Dreaming Into the Cosmos
A site-specific art installation
Grace Cathedral, San Francisco, CA
November 2022

In 2022, Johanna Baruch was invited to create a site-specific art installation for Grace Cathedral and Veriditas’ Women’s Dream Quest.  Johanna visited the Cathedral often, allowing herself to be uplifted into its soaring spaces, feeling the ceiling’s support by the massive columns, and the ground beneath her feet by the labyrinth below.  She began to have a vision.  She imagined her work, whose imagery is inspired by the astonishing photographs of deep space taken by the Hubble and the new James Webb Space Telescopes, also journeying upward into the expansive spaciousness of Grace, embraced and framed between its solid columns while also holding witness to the labyrinth’s path.  What unfolded was an elaborate plan to reproduce her paintings on giant canvases, engineer their suspension from the upper clearstory levels and then mount them with a professional team of art installers. 

 

Following is a brief tour of the final art installation.  What cannot be conveyed here, but imagined, is the full sensory experience of the canvases becoming an integral part of the Cathedral’s cavernous spaciousness, their brilliant colors and forms in dynamic conversation with the light streaming in through the beautiful stained glass windows as the sun traveled across overhead, her images playing their part in the stories told by the painted murals on the walls behind them, holding the silences along with the hushed whispers of the visitors, and opening vistas as if presenting floating doorways out into the cosmos and inward into people’s own imaginations as they stood gazing, or walking in meditation on the labyrinth below.
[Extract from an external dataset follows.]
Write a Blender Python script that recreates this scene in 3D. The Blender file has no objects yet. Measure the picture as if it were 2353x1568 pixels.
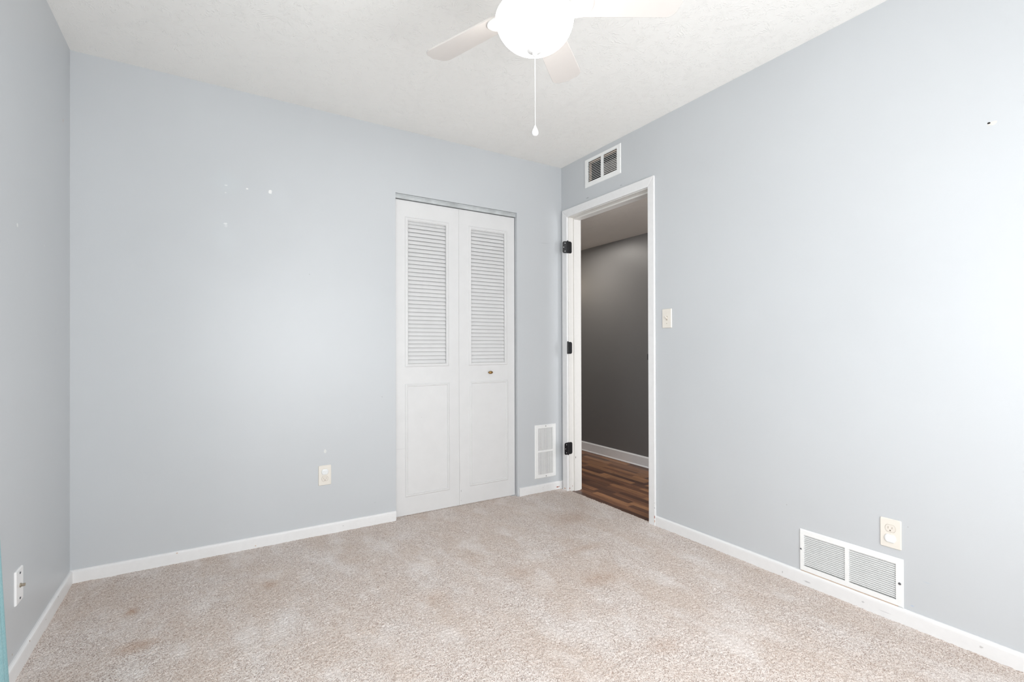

Within the soaring spaces of San Francisco’s Grace Cathedral, Johanna Baruch suspended 12 giant canvas prints between the 100’ high columns.  The images, part of Johanna’s Cosmos Series paintings, are inspired by the magnificent photos taken by the Hubble Space Telescope and the James Webb Space Telescope.   Visitors were invited to experience the cosmos, and journey into their own imaginations, held within the safety of the Cathedral and into the paintings’ images sweeping forms, colors and movement.

 
 

The color and movement of the images resonated with the Cathedral’s architecture and design, holding dynamic conversations with the murals on the walls and the stained glass windows behind them.  In certain light, it was as if the paintings’ canvases themselves were windows through which shone their own colors onto the Cathedral’s floor.

 
 

As the sun moved across the sky, colors shifted through the illuminated stained glass windows and shone upon the canvases themselves.  In an unexpected and beautiful collaboration, the sun added its own brilliant brushstrokes to the artworks.

 
 
 

In a quiet corner, hung next to the mysterious painting of Mary Magdalene was an offering and a compelling dialogue of color and form between them, Johanna’s image invited visitors to meditate while traveling through their own inner landscapes.

 
 

Throughout, the labyrinth welcomed visitors to explore the many layered meanings of their individual paths, while sharing in the collective embrace of our universal experience.

 
 

The installation presented a multi-faceted, multi-dimensional and timeless experience, propelling people into the heights of the cosmos, while inviting them into quiet contemplation of their own inner journeys.